I think I liked these men because in a crazy, fast-moving, post-modernist world, obsessed with money and technology, it was a deep pleasure to sit down with them to discuss philosophical, political and spiritual questions. What happens to God in a world of religious indifference? What happens to Christianity in a country which has always prided itself on its spirituality when the rampant wealth and materialism of Western capitalism comes to stay? What happens to social justice after the great ideological dead-end of Marxism, for which so many idealistic people fought and died? What happens to Irish Catholicism when the dead hand of 19th-century authoritarianism has no more to offer an educated nation? What happens to Irish Protestantism when it becomes known throughout the world as the cradle of bigotry and sectarianism?

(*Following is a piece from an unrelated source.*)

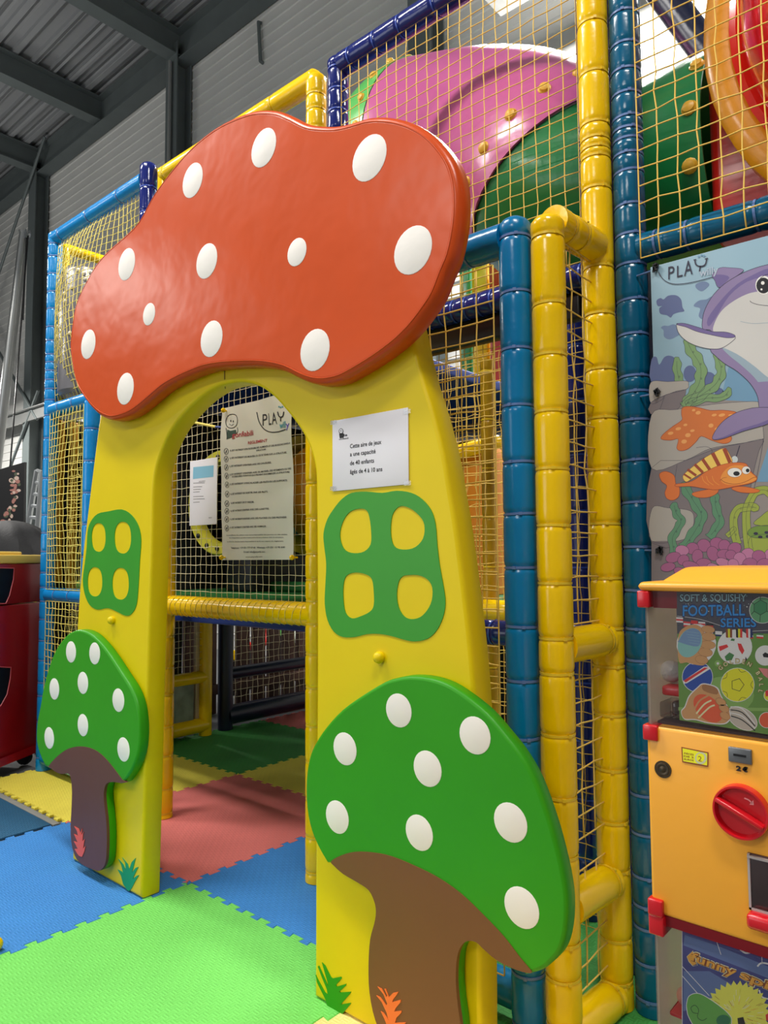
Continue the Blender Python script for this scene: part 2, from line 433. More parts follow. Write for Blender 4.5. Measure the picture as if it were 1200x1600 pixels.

These are the kind of subjects this Unitarian journalist enjoyed thrashing out with the men in collars, often over a meal or numerous late-night whiskeys. A serious debate about the struggle of the human spirit is hard enough to come by in these superficial days; God knows, outside the occasional column in this august organ, you rarely get it from the media.

Working abroad

Such thoughts were provoked by reading a recently published novel by a priest. When the Acacia Bird Sings (Columba Press, £6.99) is by James O'Halloran, a Salesian who has spent 30 years working abroad, much of it in Africa and South America, with lengthy periods in Swaziland and Ecuador.

As a novel it will never win the Booker Prize. But where it succeeds is as a moving story of the triumph of the human spirit over appalling odds - in this case the journey of a Mozambican woman and her family, fleeing bloody civil war across the vast and inhospitable wilderness of Kruger Park, in search of her tribe in neighbouring South Africa. The book is dedicated to "refugees everywhere".

It tells of danger and suffering which we in the well-insulated comfort of middle-class Ireland can only conceive of as the stuff of nightmares. In Africa such a trek as this - a homeless, refugee family fleeing terror and starvation - is the lot of tens of millions of people. Only last month I watched a televised Anglican service in southern Sudan, after which Bishop Harold Miller talked to a smiling elderly woman who had just walked with her five children 160 miles through the bush and across the desert, virtually without food, after a break in that country's civil war had allowed her to return home.

Father O'Halloran's bestknown books are about basic Christian communities, Brazil's great gift to the Catholic Church, with their emphasis on the need for the Church to take up the cause of social justice and the "option for the poor" in the face of Latin America's deep injustices and obscene gaps between rich and poor.

Dissenting voices

During the vicious military dictatorships of the 1970s, these basic Christian communities were often the only forum for dissenting voices, and as a result the Church wielded great influence. In these more democratic times, there are other avenues of protest, and the lessons learned and taught by the radical Christians of Latin America are in danger of being forgotten (as indeed, is the whole continent, judging by how little interest there is in it from the European media).

This is why we need widely travelled priest-writers like Jim O'Halloran: to disturb our smugness, prick our consciences and force us into guilty action to help those less fortunate than the citizens of the world's 20th richest country. Long may he and his kind flourish.